**Set task**
Copy exactly, and only, the lines below from the first through the one containing "COL = S.collection", both included; pictures are omitted.

──────

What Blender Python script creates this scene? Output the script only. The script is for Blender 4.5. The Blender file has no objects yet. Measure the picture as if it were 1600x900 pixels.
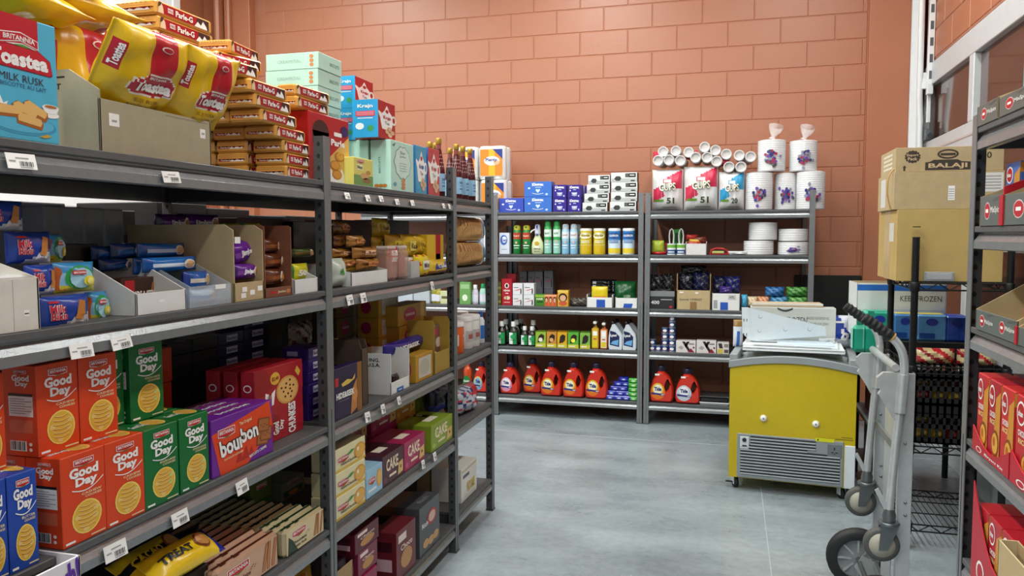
import bpy, math, random
import numpy as np
from mathutils import Vector, Matrix
from mathutils.geometry import tessellate_polygon

random.seed(7)
S = bpy.context.scene
COL = S.collection

# ------------------------------------------------------------------ camera
FPX, CAMH = 1225.168, 1.515
_y, _p, _r = (math.radians(a) for a in (15.5277, 3.832, -0.1121))
CF = np.array([-math.sin(_y)*math.cos(_p), math.cos(_y)*math.cos(_p), -math.sin(_p)])
_R = np.array([math.cos(_y), math.sin(_y), 0.0]); _U = np.cross(_R, CF)
CR = math.cos(_r)*_R + math.sin(_r)*_U
CU = -math.sin(_r)*_R + math.cos(_r)*_U
CC = np.array([0, 0, CAMH])
cam_data = bpy.data.cameras.new('camera'); cam = bpy.data.objects.new('camera', cam_data); COL.objects.link(cam)
cam.matrix_world = Matrix(((CR[0], CU[0], -CF[0], 0), (CR[1], CU[1], -CF[1], 0), (CR[2], CU[2], -CF[2], CAMH), (0, 0, 0, 1)))
cam_data.sensor_width = 36; cam_data.lens = FPX/1600*36
cam_data.clip_start = 0.05; cam_data.clip_end = 100
S.camera = cam

# ------------------------------------------------------------------ world and exposure
W = bpy.data.worlds.new('world'); S.world = W; W.use_nodes = True
bg = W.node_tree.nodes['Background']
bg.inputs[0].default_value = (0.80, 0.88, 1.0, 1); bg.inputs[1].default_value = 0.42
S.view_settings.view_transform = 'Standard'; S.view_settings.look = 'None'
S.view_settings.gamma = 1; S.view_settings.use_curve_mapping = False
S.view_settings.exposure = 0.0
S.cycles.max_bounces = 6; S.cycles.diffuse_bounces = 3; S.cycles.glossy_bounces = 3
S.cycles.transparent_max_bounces = 12; S.cycles.transmission_bounces = 4
S.cycles.caustics_reflective = False; S.cycles.caustics_refractive = False

# lamps of the room: rows of ceiling tubes (the fixtures are built with the ceiling)
LAMPS = [(-3.6, -1.8), (-3.6, 1.5), (-3.6, 4.8), (-1.3, -1.8), (-1.3, 1.5), (-1.3, 4.8), (0.6, -1.8), (0.6, 1.5), (0.6, 4.6)]
LAMP_Z = 4.25
for _i, (_x, _yy) in enumerate(LAMPS):
    ld = bpy.data.lights.new('tube_light', 'AREA'); ld.shape = 'RECTANGLE'; ld.size = 0.22; ld.size_y = 2.3
    ld.energy = (80, 80, 76, 82, 82, 76, 44, 44, 42)[_i]; ld.color = (0.96, 1.0, 0.97)
    lo = bpy.data.objects.new('tube_light', ld); COL.objects.link(lo)
    lo.location = (_x, _yy, LAMP_Z-0.06)

# ------------------------------------------------------------------ projection helpers (pixel of the 1600x900 frame -> point on a plane of the room)
def hit(u, v, ax, val):
    D = CF + CR*((u-800)/FPX) + CU*((450.17-v)/FPX)
    t = (val-CC[ax])/D[ax]
    return CC + t*D
def s_at(u, ax, val, z):
    """the free horizontal coordinate of the point on plane axis=val, height z, seen in image column u"""
    N = FPX*CR - (u-800)*CF
    k = N[ax]*(val-CC[ax]) + N[2]*(z-CAMH)
    o = 1-ax
    return -k/N[o]
def z_at(v, x, y):
    N = FPX*CU - (450.17-v)*CF
    return CAMH - (N[0]*x+N[1]*y)/N[2]

# ------------------------------------------------------------------ materials
_M = {}
def lin(h):
    h = h.lstrip('#'); c = [int(h[i:i+2], 16)/255 for i in (0, 2, 4)]
    return [x/12.92 if x <= .04045 else ((x+.055)/1.055)**2.4 for x in c]
def mat(h, rough=0.5, metal=0.0, var=0.06, scale=18, bump=0.0, bscale=60, spec=0.5, coat=0.0):
    key = (h, rough, metal, var, scale, bump, bscale, spec, coat)
    if key in _M: return _M[key]
    m = bpy.data.materials.new('m_'+h); m.use_nodes = True
    nt = m.node_tree; b = nt.nodes['Principled BSDF']
    c = lin(h)
    b.inputs['Roughness'].default_value = rough; b.inputs['Metallic'].default_value = metal
    b.inputs['Specular IOR Level'].default_value = spec
    if coat: b.inputs['Coat Weight'].default_value = coat; b.inputs['Coat Roughness'].default_value = .15
    tc = nt.nodes.new('ShaderNodeTexCoord')
    n = nt.nodes.new('ShaderNodeTexNoise'); n.inputs['Scale'].default_value = scale; n.inputs['Detail'].default_value = 3
    nt.links.new(tc.outputs['Object'], n.inputs['Vector'])
    r = nt.nodes.new('ShaderNodeValToRGB')
    r.color_ramp.elements[0].position = .3; r.color_ramp.elements[1].position = .7
    r.color_ramp.elements[0].color = [x*(1-var) for x in c]+[1]
    r.color_ramp.elements[1].color = [min(1, x*(1+var)) for x in c]+[1]
    nt.links.new(n.outputs['Fac'], r.inputs[0]); nt.links.new(r.outputs[0], b.inputs['Base Color'])
    if bump:
        n2 = nt.nodes.new('ShaderNodeTexNoise'); n2.inputs['Scale'].default_value = bscale; n2.inputs['Detail'].default_value = 4
        nt.links.new(tc.outputs['Object'], n2.inputs['Vector'])
        bp = nt.nodes.new('ShaderNodeBump'); bp.inputs['Strength'].default_value = bump; bp.inputs['Distance'].default_value = .003
        nt.links.new(n2.outputs['Fac'], bp.inputs['Height']); nt.links.new(bp.outputs[0], b.inputs['Normal'])
    _M[key] = m; return m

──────

**Task answer**
What Blender Python script creates this scene? Output the script only. The script is for Blender 4.5. The Blender file has no objects yet. Measure the picture as if it were 1600x900 pixels.
import bpy, math, random
import numpy as np
from mathutils import Vector, Matrix
from mathutils.geometry import tessellate_polygon

random.seed(7)
S = bpy.context.scene
COL = S.collection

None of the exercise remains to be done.